------ EXERCISE MATERIALS

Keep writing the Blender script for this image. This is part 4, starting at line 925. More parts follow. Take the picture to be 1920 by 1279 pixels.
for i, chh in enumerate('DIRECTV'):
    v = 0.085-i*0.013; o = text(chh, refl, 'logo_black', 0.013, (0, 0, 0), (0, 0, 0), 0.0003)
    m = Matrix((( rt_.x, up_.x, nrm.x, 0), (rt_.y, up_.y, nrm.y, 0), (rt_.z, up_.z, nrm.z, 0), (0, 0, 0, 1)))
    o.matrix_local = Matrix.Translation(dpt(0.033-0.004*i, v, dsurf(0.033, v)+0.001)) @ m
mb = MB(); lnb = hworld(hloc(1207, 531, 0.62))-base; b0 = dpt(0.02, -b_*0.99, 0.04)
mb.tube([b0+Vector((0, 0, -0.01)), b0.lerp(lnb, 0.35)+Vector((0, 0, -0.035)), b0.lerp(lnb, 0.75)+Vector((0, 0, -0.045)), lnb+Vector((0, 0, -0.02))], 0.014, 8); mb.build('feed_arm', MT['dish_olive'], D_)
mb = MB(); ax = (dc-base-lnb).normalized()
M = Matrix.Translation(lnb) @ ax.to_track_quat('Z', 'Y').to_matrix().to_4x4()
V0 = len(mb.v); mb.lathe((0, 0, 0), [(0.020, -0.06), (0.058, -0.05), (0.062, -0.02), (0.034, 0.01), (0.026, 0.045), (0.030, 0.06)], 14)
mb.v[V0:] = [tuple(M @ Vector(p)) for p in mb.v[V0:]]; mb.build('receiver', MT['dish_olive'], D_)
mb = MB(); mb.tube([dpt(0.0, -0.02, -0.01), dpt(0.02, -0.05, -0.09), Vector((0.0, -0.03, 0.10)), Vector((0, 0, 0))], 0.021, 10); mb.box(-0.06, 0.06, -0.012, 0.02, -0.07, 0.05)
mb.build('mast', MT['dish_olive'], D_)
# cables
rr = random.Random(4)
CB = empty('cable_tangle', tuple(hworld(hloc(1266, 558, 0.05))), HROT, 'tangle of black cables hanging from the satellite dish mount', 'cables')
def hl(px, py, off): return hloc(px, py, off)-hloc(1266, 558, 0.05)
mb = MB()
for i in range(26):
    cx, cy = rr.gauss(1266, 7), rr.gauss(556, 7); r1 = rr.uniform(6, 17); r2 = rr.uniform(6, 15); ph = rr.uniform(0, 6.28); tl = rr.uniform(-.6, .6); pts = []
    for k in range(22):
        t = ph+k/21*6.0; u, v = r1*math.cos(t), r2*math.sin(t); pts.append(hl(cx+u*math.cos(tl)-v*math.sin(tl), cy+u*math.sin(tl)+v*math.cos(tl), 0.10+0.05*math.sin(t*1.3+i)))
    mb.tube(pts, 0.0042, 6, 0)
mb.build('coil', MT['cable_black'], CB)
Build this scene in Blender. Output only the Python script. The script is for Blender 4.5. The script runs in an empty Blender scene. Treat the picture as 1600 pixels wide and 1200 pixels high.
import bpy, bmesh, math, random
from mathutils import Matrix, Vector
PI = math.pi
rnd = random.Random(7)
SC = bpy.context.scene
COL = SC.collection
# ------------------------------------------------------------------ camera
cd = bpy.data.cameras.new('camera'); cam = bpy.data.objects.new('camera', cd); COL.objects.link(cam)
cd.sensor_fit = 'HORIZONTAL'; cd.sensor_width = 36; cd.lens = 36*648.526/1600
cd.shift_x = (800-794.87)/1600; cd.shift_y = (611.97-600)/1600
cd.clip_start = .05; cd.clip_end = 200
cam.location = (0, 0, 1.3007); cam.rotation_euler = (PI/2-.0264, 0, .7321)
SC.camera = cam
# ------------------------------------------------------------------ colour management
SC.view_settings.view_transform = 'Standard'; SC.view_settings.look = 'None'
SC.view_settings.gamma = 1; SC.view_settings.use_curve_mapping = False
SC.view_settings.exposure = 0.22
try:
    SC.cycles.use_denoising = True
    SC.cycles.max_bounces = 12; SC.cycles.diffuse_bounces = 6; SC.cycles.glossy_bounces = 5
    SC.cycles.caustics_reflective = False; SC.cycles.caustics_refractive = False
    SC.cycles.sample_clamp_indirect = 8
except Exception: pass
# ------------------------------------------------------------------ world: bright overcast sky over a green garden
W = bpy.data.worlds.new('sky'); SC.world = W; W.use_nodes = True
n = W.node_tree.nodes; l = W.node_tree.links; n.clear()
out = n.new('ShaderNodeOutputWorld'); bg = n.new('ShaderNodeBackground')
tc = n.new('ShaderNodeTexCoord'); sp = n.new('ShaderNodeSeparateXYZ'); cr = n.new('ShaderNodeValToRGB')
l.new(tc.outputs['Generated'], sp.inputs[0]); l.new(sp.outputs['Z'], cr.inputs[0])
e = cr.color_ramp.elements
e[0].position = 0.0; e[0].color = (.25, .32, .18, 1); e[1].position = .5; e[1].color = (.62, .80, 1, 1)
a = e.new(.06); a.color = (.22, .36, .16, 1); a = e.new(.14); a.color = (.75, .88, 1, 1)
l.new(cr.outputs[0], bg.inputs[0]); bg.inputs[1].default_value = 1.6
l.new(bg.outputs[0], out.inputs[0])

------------

*EXERCISE DETAILS*
From the records above, extract each line exactly as shown.

*SOLUTION FOR THIS TASK*
Keep writing the Blender script for this image. This is part 4, starting at line 925. More parts follow. Take the picture to be 1920 by 1279 pixels.
for i, chh in enumerate('DIRECTV'):
    v = 0.085-i*0.013; o = text(chh, refl, 'logo_black', 0.013, (0, 0, 0), (0, 0, 0), 0.0003)
    m = Matrix((( rt_.x, up_.x, nrm.x, 0), (rt_.y, up_.y, nrm.y, 0), (rt_.z, up_.z, nrm.z, 0), (0, 0, 0, 1)))
    o.matrix_local = Matrix.Translation(dpt(0.033-0.004*i, v, dsurf(0.033, v)+0.001)) @ m
mb = MB(); lnb = hworld(hloc(1207, 531, 0.62))-base; b0 = dpt(0.02, -b_*0.99, 0.04)
mb.tube([b0+Vector((0, 0, -0.01)), b0.lerp(lnb, 0.35)+Vector((0, 0, -0.035)), b0.lerp(lnb, 0.75)+Vector((0, 0, -0.045)), lnb+Vector((0, 0, -0.02))], 0.014, 8); mb.build('feed_arm', MT['dish_olive'], D_)
mb = MB(); ax = (dc-base-lnb).normalized()
M = Matrix.Translation(lnb) @ ax.to_track_quat('Z', 'Y').to_matrix().to_4x4()
V0 = len(mb.v); mb.lathe((0, 0, 0), [(0.020, -0.06), (0.058, -0.05), (0.062, -0.02), (0.034, 0.01), (0.026, 0.045), (0.030, 0.06)], 14)
mb.v[V0:] = [tuple(M @ Vector(p)) for p in mb.v[V0:]]; mb.build('receiver', MT['dish_olive'], D_)
mb = MB(); mb.tube([dpt(0.0, -0.02, -0.01), dpt(0.02, -0.05, -0.09), Vector((0.0, -0.03, 0.10)), Vector((0, 0, 0))], 0.021, 10); mb.box(-0.06, 0.06, -0.012, 0.02, -0.07, 0.05)
mb.build('mast', MT['dish_olive'], D_)
# cables
rr = random.Random(4)
CB = empty('cable_tangle', tuple(hworld(hloc(1266, 558, 0.05))), HROT, 'tangle of black cables hanging from the satellite dish mount', 'cables')
def hl(px, py, off): return hloc(px, py, off)-hloc(1266, 558, 0.05)
mb = MB()
for i in range(26):
    cx, cy = rr.gauss(1266, 7), rr.gauss(556, 7); r1 = rr.uniform(6, 17); r2 = rr.uniform(6, 15); ph = rr.uniform(0, 6.28); tl = rr.uniform(-.6, .6); pts = []
    for k in range(22):
        t = ph+k/21*6.0; u, v = r1*math.cos(t), r2*math.sin(t); pts.append(hl(cx+u*math.cos(tl)-v*math.sin(tl), cy+u*math.sin(tl)+v*math.cos(tl), 0.10+0.05*math.sin(t*1.3+i)))
    mb.tube(pts, 0.0042, 6, 0)
mb.build('coil', MT['cable_black'], CB)
Build this scene in Blender. Output only the Python script. The script is for Blender 4.5. The script runs in an empty Blender scene. Treat the picture as 1600 pixels wide and 1200 pixels high.
import bpy, bmesh, math, random
from mathutils import Matrix, Vector
PI = math.pi
rnd = random.Random(7)
SC = bpy.context.scene
COL = SC.collection
# ------------------------------------------------------------------ camera
cd = bpy.data.cameras.new('camera'); cam = bpy.data.objects.new('camera', cd); COL.objects.link(cam)
cd.sensor_fit = 'HORIZONTAL'; cd.sensor_width = 36; cd.lens = 36*648.526/1600
cd.shift_x = (800-794.87)/1600; cd.shift_y = (611.97-600)/1600
cd.clip_start = .05; cd.clip_end = 200
cam.location = (0, 0, 1.3007); cam.rotation_euler = (PI/2-.0264, 0, .7321)
SC.camera = cam
# ------------------------------------------------------------------ colour management
SC.view_settings.view_transform = 'Standard'; SC.view_settings.look = 'None'
SC.view_settings.gamma = 1; SC.view_settings.use_curve_mapping = False
SC.view_settings.exposure = 0.22
try:
    SC.cycles.use_denoising = True
    SC.cycles.max_bounces = 12; SC.cycles.diffuse_bounces = 6; SC.cycles.glossy_bounces = 5
    SC.cycles.caustics_reflective = False; SC.cycles.caustics_refractive = False
    SC.cycles.sample_clamp_indirect = 8
except Exception: pass
# ------------------------------------------------------------------ world: bright overcast sky over a green garden
W = bpy.data.worlds.new('sky'); SC.world = W; W.use_nodes = True
n = W.node_tree.nodes; l = W.node_tree.links; n.clear()
out = n.new('ShaderNodeOutputWorld'); bg = n.new('ShaderNodeBackground')
tc = n.new('ShaderNodeTexCoord'); sp = n.new('ShaderNodeSeparateXYZ'); cr = n.new('ShaderNodeValToRGB')
l.new(tc.outputs['Generated'], sp.inputs[0]); l.new(sp.outputs['Z'], cr.inputs[0])
e = cr.color_ramp.elements
e[0].position = 0.0; e[0].color = (.25, .32, .18, 1); e[1].position = .5; e[1].color = (.62, .80, 1, 1)
a = e.new(.06); a.color = (.22, .36, .16, 1); a = e.new(.14); a.color = (.75, .88, 1, 1)
l.new(cr.outputs[0], bg.inputs[0]); bg.inputs[1].default_value = 1.6
l.new(bg.outputs[0], out.inputs[0])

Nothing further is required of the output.